Preserving the Tension in Action-Comedy

Action comedy - in which conflicts play out in an inherently absurd or amusing world - is a genre which must balance its threat to the characters with its general tone. This is not to say a moment of seriousness within an amusing story cannot work, but that finding a balance of tone and keeping this consistent is crucial to a cohesive and credible story. A series like The Irresponsible Captain Tylor or Dominion Tank Police lays out its slapstick nature plainly from the start; even if the setting is a high-stakes one there is little actual risk to anyone because the tone is defined by physical, farcical humour. Neither shies away from reminding the viewer that weapons hurt but at the same time their characters mess around and in the process avoid fights with consequences - or properly taking responsibility for them. A good example is the first battle Tylor fights in the former series; a series of slapstick mishaps result in a bomb exploding on a warship's bridge, causing a weapon malfunction which destroys a number of other ships in formation. It is a military victory - many enemy personnel are assumed to have died as the ships explode - yet it is portrayed as the punchline to a visual joke telegraphed much earlier in the episode.

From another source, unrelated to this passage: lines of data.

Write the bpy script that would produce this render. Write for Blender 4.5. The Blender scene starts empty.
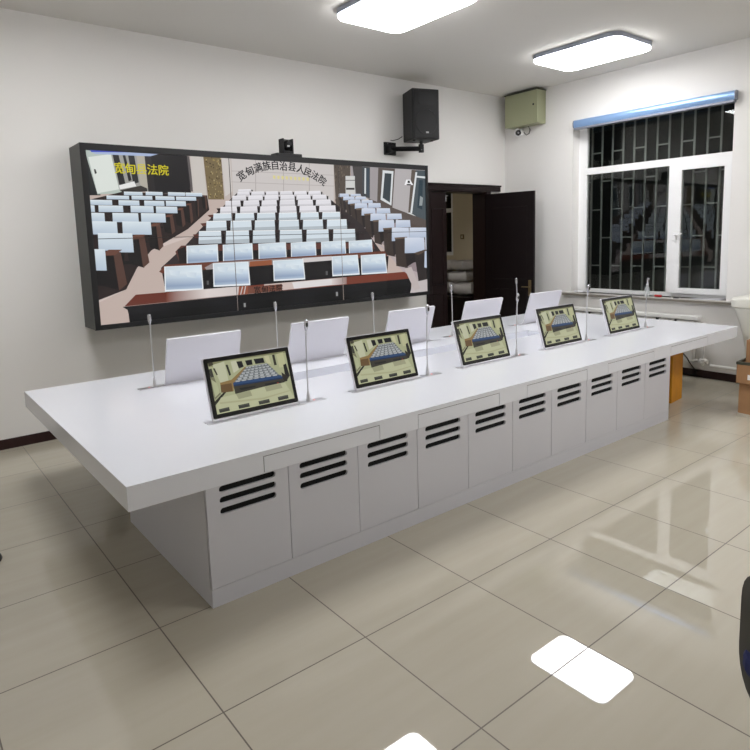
import bpy, bmesh, math, random
import numpy as np
from mathutils import Vector, Matrix
random.seed(7)
C = bpy.context.scene.collection
PI = math.pi
# ------------------------------------------------------------------ materials
def lin(c):
    return tuple((x/255/12.92) if x/255 <= .04045 else ((x/255+.055)/1.055)**2.4 for x in c)
def mat(name, rgb, rough=.5, metal=0, spec=.5, coat=0, noise=0, nscale=8, bump=0, trans=0, ior=1.45):
    m = bpy.data.materials.new(name); m.use_nodes = True
    nt = m.node_tree; b = nt.nodes['Principled BSDF']
    col = (*lin(rgb), 1)
    b.inputs['Base Color'].default_value = col
    b.inputs['Roughness'].default_value = rough
    b.inputs['Metallic'].default_value = metal
    b.inputs['Specular IOR Level'].default_value = spec
    b.inputs['Coat Weight'].default_value = coat
    b.inputs['Coat Roughness'].default_value = .08
    b.inputs['Transmission Weight'].default_value = trans
    b.inputs['IOR'].default_value = ior
    if noise or bump:
        tc = nt.nodes.new('ShaderNodeTexCoord'); n = nt.nodes.new('ShaderNodeTexNoise')
        n.inputs['Scale'].default_value = nscale; n.inputs['Detail'].default_value = 6
        nt.links.new(tc.outputs['Object'], n.inputs['Vector'])
        if noise:
            mx = nt.nodes.new('ShaderNodeMix'); mx.data_type = 'RGBA'
            mx.inputs['A'].default_value = tuple(max(0, x*(1-noise)) for x in col[:3]) + (1,)
            mx.inputs['B'].default_value = tuple(min(1, x*(1+noise)) for x in col[:3]) + (1,)
            nt.links.new(n.outputs['Fac'], mx.inputs['Factor'])
            nt.links.new(mx.outputs['Result'], b.inputs['Base Color'])
        if bump:
            bp = nt.nodes.new('ShaderNodeBump'); bp.inputs['Strength'].default_value = bump
            bp.inputs['Distance'].default_value = .002
            nt.links.new(n.outputs['Fac'], bp.inputs['Height']); nt.links.new(bp.outputs['Normal'], b.inputs['Normal'])
    return m
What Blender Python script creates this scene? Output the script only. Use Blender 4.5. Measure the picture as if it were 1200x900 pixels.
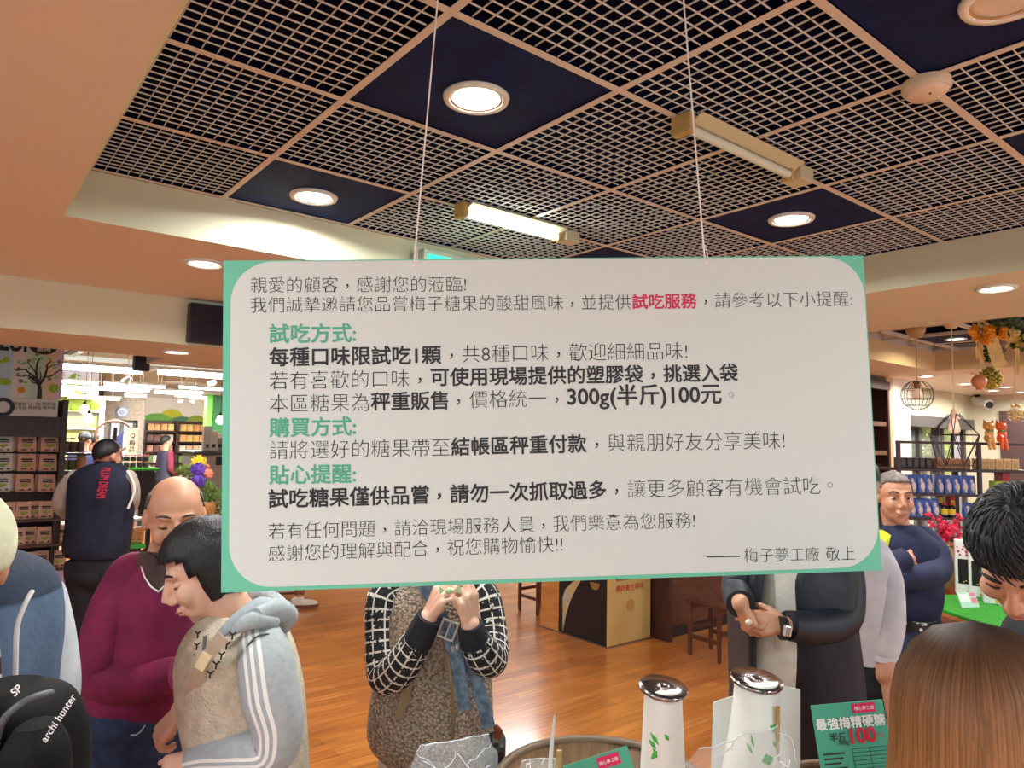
import bpy, bmesh, math, random
from mathutils import Vector as V, Matrix as M, noise as NZ
random.seed(7)
C = bpy.context.scene.collection
for o in list(bpy.data.objects): bpy.data.objects.remove(o)
PI = math.pi
# ------------------------------------------------------------------ camera, world, lights, exposure
EYE = V((0, 0, 1.72)); YAW, PITCH, ROLL, FPX = math.radians(38.639), math.radians(4.522), math.radians(1.139), 834.24
_fh = V((math.sin(YAW), math.cos(YAW), 0)); _r0 = V((math.cos(YAW), -math.sin(YAW), 0)); _z = V((0, 0, 1))
_f = _fh*math.cos(PITCH)+_z*math.sin(PITCH); _u0 = -_fh*math.sin(PITCH)+_z*math.cos(PITCH)
_r = _r0*math.cos(ROLL)+_u0*math.sin(ROLL); _u = -_r0*math.sin(ROLL)+_u0*math.cos(ROLL)
cam = bpy.data.cameras.new('camera'); co = bpy.data.objects.new('camera', cam); C.objects.link(co)
mw = M((_r, _u, -_f)).transposed().to_4x4(); mw.translation = EYE
co.matrix_world = mw; cam.sensor_width = 36; cam.lens = 36*FPX/1200; cam.clip_start = .02; cam.clip_end = 200
bpy.context.scene.camera = co
vs = bpy.context.scene.view_settings
vs.view_transform = 'Standard'; vs.look = 'None'; vs.exposure = 0.38; vs.gamma = 1; vs.use_curve_mapping = False
W = bpy.data.worlds.new('world'); bpy.context.scene.world = W; W.use_nodes = True
W.node_tree.nodes['Background'].inputs[0].default_value = (.76, .93, 1.1, 1)
W.node_tree.nodes['Background'].inputs[1].default_value = .85
def area(name, loc, power, sx, sy, rot=(0, 0, 0), col=(.9, .97, 1), spread=PI):
    l = bpy.data.lights.new(name, 'AREA'); l.energy = power; l.color = col; l.spread = spread
    l.shape = 'RECTANGLE'; l.size = sx; l.size_y = sy
    o = bpy.data.objects.new(name, l); o.location = loc; o.rotation_euler = rot; C.objects.link(o); return o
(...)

This example from Captain Tylor presents one approach to action comedy; the stakes are real and people die but it is presented no differently to the consequence-less fun that precedes it. It suits that series, which parodies plainly the grand strategies and deceptions that are so memorable in the battles of Space Battleship Yamato or Legend of the Galactic Heroes - Tylor is just, through convoluted coincidences, doing exactly the same as a character like Okita in Yamato sets out to do intentionally. That tension is in fact the core joke behind Tylor. It is interesting to compare this approach with that of Majestic Prince, a series that I have written on previously. Majestic Prince had moments of silliness and ineptitude yet - a few key moments when levity suited excepted - its action was tense and shown to be consequential. Indeed, the move away from pervasive silliness as the series progressed let the characters develop beyond one-note archetypes while making the jokes that did remain stand out more. Characters died in Majestic Prince's battles, ship crews and pilots on both sides. The humour came from the pilots trying to get by and live normal lives between missions. Tylor uses enemy crews dying to friendly fire as a punchline.